Volume # - 83 Building Instruments

Written by Patrick Podpadec on . Posted in Northcoast Voice

Stay in Tune vol # 83

By Luthier Patrick Podpadec

Well things are starting to get very exciting for me. Even though problems arise, I get a whole lot of satisfaction after I have solved the problem. It gives me confidence in the everyday challenges of life. It would be a very boring existence if nothing ever went wrong.

In the last article I mention that I was having problems with the ukulele sides. Well I solved the problem by building a very nice little bending jig so that I can consistently bend sides with out fear of anything going wrong (I still say that with my fingers crossed).

When ever I have a problem with something I always do as much research as I can to solve it. I have a large quantity of past articles from my magazines that I have gotten over the years from my memberships in different luthier organizations. I put them to use and discovered a little tip that some luthiers (Taylor Guitars and others) use to soften the wood before bending .There is a product called “super Soft 2” that is used in the veneer industry to soften the wood before applying it to the substrate material. It works like a charm!. The other thing I did was to finally break down and purchase a temperature control unit from LMI (www.lmii.com) so that I would have a better and much safer way to control the bending process. It didn't come cheap, but nothing in life is free. Just to have the feeling that the shop isn't going to burn down and that I'm not going to destroy that expensive set of Brazilian rosewood sides that cost me 500.00 is well worth the expense. So I have successfully bent the sides and I'm moving on to whatever next dilemma may come my way. (bring it on I say! Just like the Lion in the Wizard of Oz, “A hippopotamus? I’d tear him from top to bottomless” )

Getting on to the harp guitar,... I was fortune it enough to get to go to the Woodchopper's Ball last weekend . I took my guitar (the “Maverick”) and had some of the players try it out. The response was very good and I received high praises from all who tried it. That was very rewarding. I also got to hear one of the nights best performers, Andy Wahlberg from Naples Fla.. It really isn't fair to say that he was the best because all of the performers were fantastic as usual. He was just that way for me.

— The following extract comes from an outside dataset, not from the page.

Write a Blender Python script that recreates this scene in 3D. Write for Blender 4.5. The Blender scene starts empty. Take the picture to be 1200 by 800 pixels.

I got the chance to meet Andy at the 2cd Annual Harp Guitar Gathering in 2004 when I went there with Brian Henke after I built the “Dreamcaster” for him. Andy plays a Dyer harp guitar that he found in a California pawn shop back in the 70's. It was built in 1910 by the Larson Bros ( Carl & August) from Sweden. Being over 100 yrs old is one thing, but to hear the tone and perfection that Andy executes in his performances are amazing. He played Bohemian Rhapsody from Queen and he had everyone on their feet. He created for me, a terrific enthusiasm for my building of the new harp guitar project. I'm in it head over heels now! Having said that, I just snapped my 200.00 carbide bandsaw blade when I was re-sawing the beautiful “Zebra” wood that I'm using for the back & sides. Luckily, I called the manufacturer and they offered to repair it for no cost, just shipping . So, another problem solved. I guess these little set backs are something that comes with the “luthier territory”. I'm sure when I see the smile or hear the song that is played on a instrument that I have created, all thoughts of these simple problems will just melt away. I'm so looking forward to that moment, even if it is months away.

So while I have some time waiting for bandsaw blades or new tools to come from the suppliers I have found that there is always “jigs” to build. You can never have too many jigs. They're the extra hand when you need one. They help with many assembly and gluing procedures that without them the task at hand could turn out to be a nightmare. To me, building the jigs is as much fun as building the instrument. If I have to spend two hrs building a device that will ensure that my gluing procedure or my bending process will come off without a hitch , it's well worth the effort. The other day I was having a difficult time holding a guitar with one hand while I was balancing a clamping caul and a clamp with the other. As I almost dropped the very expensive guitar on the floor, it dawned on me that I should have something to hold the instrument firmly while allowing me to work around it with out any worry that I will drop it and then have to fix it again. So I built a very simple platform that l can clamp the guitar to and it also swivels on my bench so that I can approach the guitar from any side. Wow! What a blessing . It seems as though when you go through the process of thinking about how the jig is going to perform it's task you have developed a real keen sense of how the project will go together. The trick is not to build to elaborate of a contraption that it takes more time to build than it is worth. “Keep it Simple” is the motto you must live by when creating jigs. Jigs are also very helpful in being able to repeat a task over and over with complete accuracy. Sometimes this can be as simple as a block of wood stuck to something with double stick tape (double stick tape is my favorite thing in the whole world. It's like individually wrapped slices of cheese, very cool!) As long as it works.